Press Release

Tate St Ives Summer Exhibition Programme 2010 - Lily van der Stokker / Object : Gesture : Grid

Tate St Ives
Saturday 15 May – Sunday 26 September 2010

Lily van der Stokker No Big Deal Thing

Lily van der Stokker is a Dutch artist based in Amsterdam and New York. Her bold, colourful works most often take the form of large-scale decorative wall drawings, and have a child-like innocence and an adolescent naivety. They deal, in a disarmingly unashamed and exuberant way, with ideas of beauty, love, relationships, family and the everyday. Despite, or perhaps because of, their apparent simplicity, van der Stokker’s works are often challenging and she has come to be seen as an increasingly important artist in the growing discourse of post-feminist practice. This show will be the largest exhibition of her work to date in the UK.

van der Stokker plays on stereotypical femininity, developing a style she calls ‘nonshouting feminism’ through which to explore ideas that seem to be forbidden in art, especially the decorative, the sentimental and the ‘nice.’ Her demure medium: coloured-pencil drawings on A4 paper which she scales up and paints directly onto the walls of the gallery, call to mind the palette of baby clothes or children’s drawings and address the gap between the ‘art world’ and the creativity of everybody else. She seems to ask just what is a fitting subject for a work of art in a museum?
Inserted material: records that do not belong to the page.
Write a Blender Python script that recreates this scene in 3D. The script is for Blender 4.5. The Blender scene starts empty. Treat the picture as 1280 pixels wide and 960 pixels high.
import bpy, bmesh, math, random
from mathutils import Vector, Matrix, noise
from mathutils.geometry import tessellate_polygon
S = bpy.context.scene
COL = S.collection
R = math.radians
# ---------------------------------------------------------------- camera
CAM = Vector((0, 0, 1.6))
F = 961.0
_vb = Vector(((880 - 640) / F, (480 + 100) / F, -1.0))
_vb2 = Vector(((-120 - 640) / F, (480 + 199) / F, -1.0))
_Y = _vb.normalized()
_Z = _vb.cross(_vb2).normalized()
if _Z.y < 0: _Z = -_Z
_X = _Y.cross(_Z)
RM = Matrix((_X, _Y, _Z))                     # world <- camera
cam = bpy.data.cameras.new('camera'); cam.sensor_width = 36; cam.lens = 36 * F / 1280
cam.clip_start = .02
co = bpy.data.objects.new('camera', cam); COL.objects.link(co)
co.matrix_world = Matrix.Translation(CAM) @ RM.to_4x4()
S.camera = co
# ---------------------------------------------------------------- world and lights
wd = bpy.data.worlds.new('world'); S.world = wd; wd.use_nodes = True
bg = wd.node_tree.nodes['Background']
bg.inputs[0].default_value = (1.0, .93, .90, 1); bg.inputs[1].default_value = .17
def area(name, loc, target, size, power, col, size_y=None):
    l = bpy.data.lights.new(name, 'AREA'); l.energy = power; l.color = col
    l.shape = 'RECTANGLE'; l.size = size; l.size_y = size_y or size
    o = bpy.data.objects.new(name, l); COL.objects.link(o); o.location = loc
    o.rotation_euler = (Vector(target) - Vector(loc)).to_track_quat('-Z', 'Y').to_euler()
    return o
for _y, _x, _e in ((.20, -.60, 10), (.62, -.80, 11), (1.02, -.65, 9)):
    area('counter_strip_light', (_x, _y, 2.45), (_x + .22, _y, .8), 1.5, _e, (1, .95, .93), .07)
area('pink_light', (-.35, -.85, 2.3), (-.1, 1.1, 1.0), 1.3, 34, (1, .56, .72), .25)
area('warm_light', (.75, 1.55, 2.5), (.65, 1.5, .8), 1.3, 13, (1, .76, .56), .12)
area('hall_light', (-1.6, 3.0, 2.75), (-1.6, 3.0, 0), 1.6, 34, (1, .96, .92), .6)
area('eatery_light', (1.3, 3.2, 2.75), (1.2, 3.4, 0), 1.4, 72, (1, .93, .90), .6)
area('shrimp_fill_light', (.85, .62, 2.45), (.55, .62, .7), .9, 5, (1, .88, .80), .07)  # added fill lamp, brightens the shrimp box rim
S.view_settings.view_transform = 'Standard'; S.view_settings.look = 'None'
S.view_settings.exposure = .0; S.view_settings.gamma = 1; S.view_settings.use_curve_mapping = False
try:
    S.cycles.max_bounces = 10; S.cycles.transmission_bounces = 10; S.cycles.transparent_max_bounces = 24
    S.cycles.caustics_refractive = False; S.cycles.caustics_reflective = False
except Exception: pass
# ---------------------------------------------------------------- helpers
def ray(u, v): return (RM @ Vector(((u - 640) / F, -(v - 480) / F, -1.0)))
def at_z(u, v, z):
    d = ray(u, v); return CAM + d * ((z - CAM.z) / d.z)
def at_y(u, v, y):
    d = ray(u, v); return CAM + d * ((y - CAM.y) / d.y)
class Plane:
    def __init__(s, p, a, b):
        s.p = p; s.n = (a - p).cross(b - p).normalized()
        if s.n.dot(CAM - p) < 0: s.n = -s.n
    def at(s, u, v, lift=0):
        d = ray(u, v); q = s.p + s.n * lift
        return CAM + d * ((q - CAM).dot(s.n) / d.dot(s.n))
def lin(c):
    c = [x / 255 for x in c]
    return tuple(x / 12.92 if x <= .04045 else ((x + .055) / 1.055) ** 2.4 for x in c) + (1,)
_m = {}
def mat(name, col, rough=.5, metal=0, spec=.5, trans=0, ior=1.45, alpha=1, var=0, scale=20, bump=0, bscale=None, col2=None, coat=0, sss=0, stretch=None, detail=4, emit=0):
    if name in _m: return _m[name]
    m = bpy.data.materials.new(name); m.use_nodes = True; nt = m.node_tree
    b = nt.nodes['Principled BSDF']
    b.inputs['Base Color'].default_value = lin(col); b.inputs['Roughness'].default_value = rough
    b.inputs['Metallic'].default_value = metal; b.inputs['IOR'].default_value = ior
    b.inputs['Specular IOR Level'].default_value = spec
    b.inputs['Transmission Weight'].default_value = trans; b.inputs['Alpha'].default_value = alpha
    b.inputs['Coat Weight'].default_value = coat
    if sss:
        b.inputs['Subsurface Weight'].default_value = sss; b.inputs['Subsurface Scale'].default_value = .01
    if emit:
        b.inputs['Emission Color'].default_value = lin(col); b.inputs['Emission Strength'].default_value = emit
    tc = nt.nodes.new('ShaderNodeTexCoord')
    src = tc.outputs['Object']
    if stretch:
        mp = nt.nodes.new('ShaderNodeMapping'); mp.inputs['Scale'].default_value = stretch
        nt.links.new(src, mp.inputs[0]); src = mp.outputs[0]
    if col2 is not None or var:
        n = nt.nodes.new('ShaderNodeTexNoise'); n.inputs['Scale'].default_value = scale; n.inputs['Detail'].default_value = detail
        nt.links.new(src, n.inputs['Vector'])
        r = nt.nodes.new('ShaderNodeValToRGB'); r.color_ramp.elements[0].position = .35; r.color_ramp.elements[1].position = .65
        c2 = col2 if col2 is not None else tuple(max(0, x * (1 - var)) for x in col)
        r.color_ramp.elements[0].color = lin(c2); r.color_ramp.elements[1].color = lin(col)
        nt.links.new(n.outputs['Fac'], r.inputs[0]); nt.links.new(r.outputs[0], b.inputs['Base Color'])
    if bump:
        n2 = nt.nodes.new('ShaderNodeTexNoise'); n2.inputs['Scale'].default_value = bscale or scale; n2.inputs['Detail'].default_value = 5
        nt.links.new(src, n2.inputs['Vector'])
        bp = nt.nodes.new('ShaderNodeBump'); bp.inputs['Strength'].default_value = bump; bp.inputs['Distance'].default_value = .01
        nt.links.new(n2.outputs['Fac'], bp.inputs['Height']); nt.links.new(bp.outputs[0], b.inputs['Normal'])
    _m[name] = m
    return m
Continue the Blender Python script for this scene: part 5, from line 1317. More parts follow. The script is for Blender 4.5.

Challenging the idea of the ‘grand’, the ‘serious’ or the ‘solemn’. At Tate St Ives, van der Stokker will present a series of large-scale wall drawings, furniture works and small works on paper in the spectacular, curved, sea-facing galleries.

Born in 1954, her work found prominence in the early 1990s as she began exhibiting in important exhibitions and institutions across the world including the Pompidou Centre, Paris, Van Abbe Museum, Eindhoven and Walker Art Centre, Minneapolis.

A fully-illustrated catalogue will accompany the exhibition including a new essay by Charles Esche.

Object : Gesture : Grid
St Ives and the International Avant-garde

Alongside the van der Stokker exhibition a series of thematic rooms, drawing on the Tate Collection, will highlight various international trends which fed the flowering of late English Modernism in St Ives through the middle of the twentieth century. This substantial display will occupy the rear suite of galleries and will include key artists associated with St Ives throughout the twentieth century, alongside important European and American peers. It will be the largest Collection display presented at Tate St Ives in a decade.